NCPA Economic Policy Forum & Author Series
with

Philip K. Howard

Author & Founder and Chair, Common Good

WHEN:

Tuesday, March 30, 2010
12:00PM – 1:15PM

WHERE:

Belo Hall at Belo Mansion
2101 Ross Avenue
Dallas, TX 75201

Discounted self parking is available at the Olive Street entrance.

Click here to register.


Copies of Mr. Howard's book Life Without Lawyers: Restoring Responsibility in America  will be available for purchase at the luncheon. Mr. Howard will sign copies after the luncheon.

In Life Without Lawyers: Restoring Responsibility in America, Philip Howard describes the abuse of American law and its consequences, demonstrating how the justice system hinders freedom and confounds Americans who simply want to do the right thing. Either through litigation or the fear of it, Howard argues, we've ceded our everyday decision-making to the lawyers resulting in everything from "no running on the playground" signs to a 5-year-old handcuffed at school by police; from diminishing health care quality and spiraling costs to doctors afraid of discussing treatments among themselves over email.

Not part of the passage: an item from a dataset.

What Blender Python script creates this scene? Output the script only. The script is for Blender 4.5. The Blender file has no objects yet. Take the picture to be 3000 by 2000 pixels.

Howard, as Chair of the nonpartisan advocacy organization Common Good, has a great deal of knowledge and a catalog of abuses that will elicit fury and despair. In this time of financial depression and political hope, Howard may have found the perfect moment to sound his alarm.

Howard has a long record as a prominent civic leader and public policy activist. He has advised national political leaders on legal and regulatory reform for fifteen years, including Vice President Al Gore and various 2008 presidential hopefuls. In addition to Life Without Lawyers (W. W. Norton & Company, 2009), Philip is the author of The Death of Common Sense (Random House, 1995) and The Collapse of the Common Good (Ballantine Books, 2002). He is Vice-Chairman of the law firm Covington & Burling, LLP.

In 2002, Philip formed Common Good, a nonpartisan national coalition dedicated to restoring common sense to America, and which he still chairs.

Philip writes periodically for the Wall Street Journal, the Washington Post, and the New York Times, and has appeared on Oprah, Today, Good Morning America, Charlie Rose, the NewsHour with Jim Lehrer, Paula Zahn Now, 20/20, Nightline, and numerous other programs.

Howard has advised leaders of both parties on reform initiatives. He was special advisor to the Securities and Exchange Commission on regulatory simplification, worked on environmental and management reforms with Vice President Al Gore's reinventing government program, advised the Republican leadership on regulatory reform, and worked on overhauling civil service and other bureaucratic institutions with several governors, including Zell Miller in Georgia, Bill Weld in Massachusetts and Jeb Bush and Lawton Chiles in Florida.

He is a graduate of Yale College and the University of Virginia Law School, and lives in Manhattan with his wife Alexandra. They have four children.